A mais que obrigatória PARADA DO GUARTELÁ
Às margens da estrada, de frente para o trevo de acesso ao parque, está a Parada do Guartelá. Uma lanchonete que serve almoços rancheiros especiais e, claro, um cardápio que atiça a gula dos exploradores de plantão. Temperos por conta de atividades como rapel, cascading, rafting, trilhas longas, e cavalgadas.
Por lá atendem o simpático casal Fredy e Renata, e seu time sensacional que joga bem na cozinha, com os panelões fervilhantes com cheiro de roça, pilotados por Josefina; e nas cordas bem amarradas pelo instrutor que anda mais pelas paredes que pelo chão, o Piré. Perto dali, seguindo por uma estradinha de barro ao interior do interior, o Camping da Maria, com amplo terreno sombreado por grandes árvores e cascatas no jardim. Mora mal, a Dona Maria. É assim com o agraciado povo de Tibagi.
Rafting no Rio Tibagi
O Rio Tibagi passa entrelaçando a cintura da cidade homônima, suas águas há pouco tempo serviam de palco para o treinamento da Seleção Brasileira de Canoagem. Então, por que não se jogar por ali num barco inflável, remando correnteza abaixo? Foi o que fez conosco a Tibagi Aventuras. Entramos na Kombi preta e partimos sacolejando para encarar as corredeiras, claro, com direito a muita adrenalina e um final apoteótico, deixando o corpo boiar levado pelo leito caramelizado do rio.
Mas era feriadão de Carnaval em Tibagi. O pau estava comendo na praça central. Uma matinê infantil aquecia a chegada da noite na quermesse agitada, com direito a show do Patati e Patatá cover.

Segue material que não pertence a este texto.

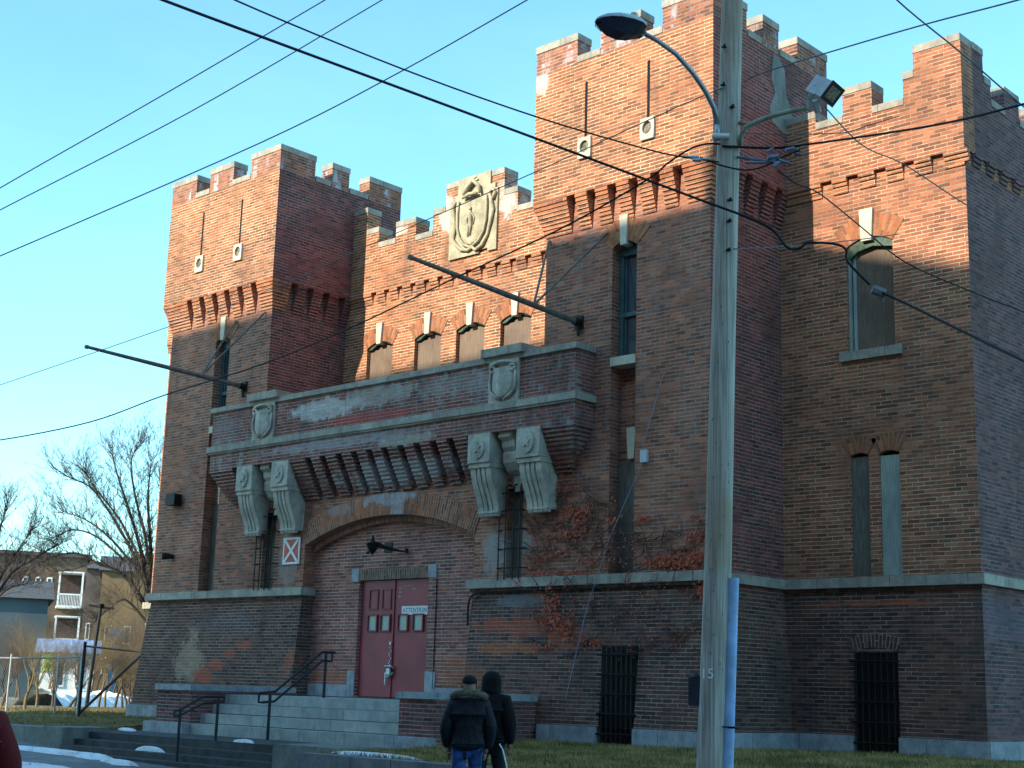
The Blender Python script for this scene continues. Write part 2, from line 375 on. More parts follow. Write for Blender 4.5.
def front_wall(mb, x0, x1, z0, z1, holes, yf, seg=10):
    """front face with openings; hole = (x0,x1,z0,z1spring,rise,depth)"""
    yy = yf if callable(yf) else (lambda z: yf)
    xs = {x0, x1}
    def top(h, x):
        if not h[4]: return h[3]
        c = (h[0]+h[1])/2; hw = (h[1]-h[0])/2; R = (hw*hw + h[4]**2)/(2*h[4]); return h[3] + h[4] - R + sqrt(max(0, R*R - (x-c)**2))
    for h in holes:
        xs |= {h[0], h[1]}
        if h[4]:
            for i in range(1, seg): xs.add(h[0] + (h[1]-h[0])*i/seg)
    xs = sorted(x for x in xs if x0-1e-6 <= x <= x1+1e-6)
    for a, b in zip(xs, xs[1:]):
        if b-a < 1e-5: continue
        mid = (a+b)/2; hs = sorted([h for h in holes if h[0] < mid < h[1]], key=lambda h: h[2])
        za = zb = z0
        for h in hs:
            if h[2] > max(za, zb)+1e-6:
                mb.face([(a,yy(za),za),(b,yy(zb),zb),(b,yy(h[2]),h[2]),(a,yy(h[2]),h[2])])
            za, zb = top(h, a), top(h, b)
        if z1 > min(za, zb)+1e-6:
            mb.face([(a,yy(za),za),(b,yy(zb),zb),(b,yy(z1),z1),(a,yy(z1),z1)])
    for h in holes:
        d = h[5]
        q0, q1 = h[2], h[3]
        def back(z): return YL_back(d, yy, z)
        for x, flip in ((h[0], 0), (h[1], 1)):
            p = [(x,yy(q0),q0),(x,back(q0),q0),(x,back(q1),q1),(x,yy(q1),q1)]
            mb.face(p if not flip else p[::-1])
        flag = h[6] if len(h) > 6 else ''
        n = seg if h[4] else 1
        if 't' in flag: n = 0
        for i in range(n):
            a = h[0]+(h[1]-h[0])*i/n; b = h[0]+(h[1]-h[0])*(i+1)/n
            ta, tb = top(h, a), top(h, b)
            mb.face([(a,yy(ta),ta),(a,back(ta),ta),(b,back(tb),tb),(b,yy(tb),tb)])
        if 'b' not in flag: mb.face([(h[0],yy(q0),q0),(h[1],yy(q0),q0),(h[1],back(q0),q0),(h[0],back(q0),q0)])
def YL_back(d, yy, z): return (yy(ZB+1) if callable(yy) else yy) + d

def arch_poly(x0, x1, z0, zs, rise, seg=10):
    c = (x0+x1)/2; hw = (x1-x0)/2; pts = [(x0, z0), (x1, z0)]
    if rise:
        R = (hw*hw+rise*rise)/(2*rise)
        for i in range(seg+1):
            x = x1 - (x1-x0)*i/seg; pts.append((x, zs+rise-R+sqrt(max(0, R*R-(x-c)**2))))
    else: pts += [(x1, zs), (x0, zs)]
    return pts

def keystone(mb, cx, z0, z1, w0, w1, yfront, depth=.12):
    mb.prismY([(cx-w0/2, z0), (cx+w0/2, z0), (cx+w1/2, z1), (cx-w1/2, z1)], yfront, yfront+depth)

def voussoirs(mb, cx, zs, hw, rise, thick, y0, y1, seg=24):
    """arch ring; uv turned so the bricks stand on end along the arch"""
    R = (hw*hw+rise*rise)/(2*rise); cz = zs+rise-R; a0 = math.asin(min(1, hw/R))
    for i in range(seg):
        t0 = -a0 + 2*a0*i/seg; t1 = -a0 + 2*a0*(i+1)/seg
        def P(r, t, y): return (cx + r*sin(t), y, cz + r*cos(t))
        Ro = R+thick
        u0, u1 = t0*(R+thick/2), t1*(R+thick/2)
        mb.face([P(R,t0,y0),P(R,t1,y0),P(Ro,t1,y0),P(Ro,t0,y0)], [(0,u0),(0,u1),(thick,u1),(thick,u0)])
        mb.face([P(R,t0,y0),P(R,t0,y1),P(R,t1,y1),P(R,t1,y0)], [(0,u0),(y1-y0,u0),(y1-y0,u1),(0,u1)])
        mb.face([P(Ro,t0,y0),P(Ro,t1,y0),P(Ro,t1,y1),P(Ro,t0,y1)])
    for t, o_ in ((-a0, 0), (a0, 1)):
        q = [P_(cx, cz, R, t, y0), P_(cx, cz, R+thick, t, y0), P_(cx, cz, R+thick, t, y1), P_(cx, cz, R, t, y1)]
        mb.face(q if o_ else q[::-1])
def P_(cx, cz, r, t, y): return (cx + r*sin(t), y, cz + r*cos(t))

ARM = thing('brick_armory', 'red brick castle-like armory with two crenellated towers and a corbelled balcony over its arched door', 'armory', (XC, 19.3, .8))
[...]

Barracas com comida gorda incrível, quiosques de caipirosca em balde e, obviamente, chope gelado. Encharcados e cuspindo água das botas, ficamos por ali aproveitando uma inusitada e inesquecível Festa de Momo. Afinal, o legal é contar histórias de enredos incomuns, e nesse quesito, o Carnaval de Tibagi põe o carioca no bolso.
Viagem ao centro da terra
Que aficionado por mapas nunca quis acordar pra vida num conto do Julio Verne? Pois então, em Tibagi é possível sentir esse gostinho. Recém descoberta – há coisa de uns cinco anos no máximo – a “Fenda do Nick” é uma fantástica falha geológica com mais de um quilômetro de extensão e um metro e meio de largura. Um corredor verde, úmido e rochoso; um solo amolecido com cheiro de mata nativa, numa hipérbole geográfica: a fronteira entre a crosta Terrestre e o manto, onde as pedras suam o calor do magma.
Pelo aumento gradual de sua profundidade, foi necessário dividi-la em três níveis, sendo que os dois primeiros são percorridos a pé e o terceiro, bom, o terceiro é o mais interessante: 55 metros, 18 andares, pra descer amarrado a uma corda, com os pés nos paredões lisos; sentado do ar, praticando o que certamente é um dos rapéis mais incríveis e únicos do mundo. Em TIBAGI, filhão.
Mas por que um nome meio estrangeiro pra fenda? Convenhamos, o nome não é dos melhores, mas o significado dele mata essa questão. Sabe quando a vacina leva o nome do cientista? Quando o invento é batizado com o sobrenome do inventor narcisista? A Fenda do Nick leva o nome do seu desbravador, nada mais justo. Contudo, não, ele não é um australiano ruivo com um chapéu esquisito, nem mesmo um ianque com sede por ouro, louco para roubar uma riqueza ancestral latina e expô-la no Museu de Ciências Naturais de Nova York.
Nick foi o indomável, bravo e destemido cãozinho que acabou caindo na fenda. Sucumbiu em nome da arqueologia, geologia, ou da bela chance que temos hoje de “rapelar” por aqui; quase esmagados pela estreita abertura dos generosos movimentos tectônicos que vieram passar um feriado em Tibagi e acabaram deixando marcas eternas no solo sagrado do Guartelá.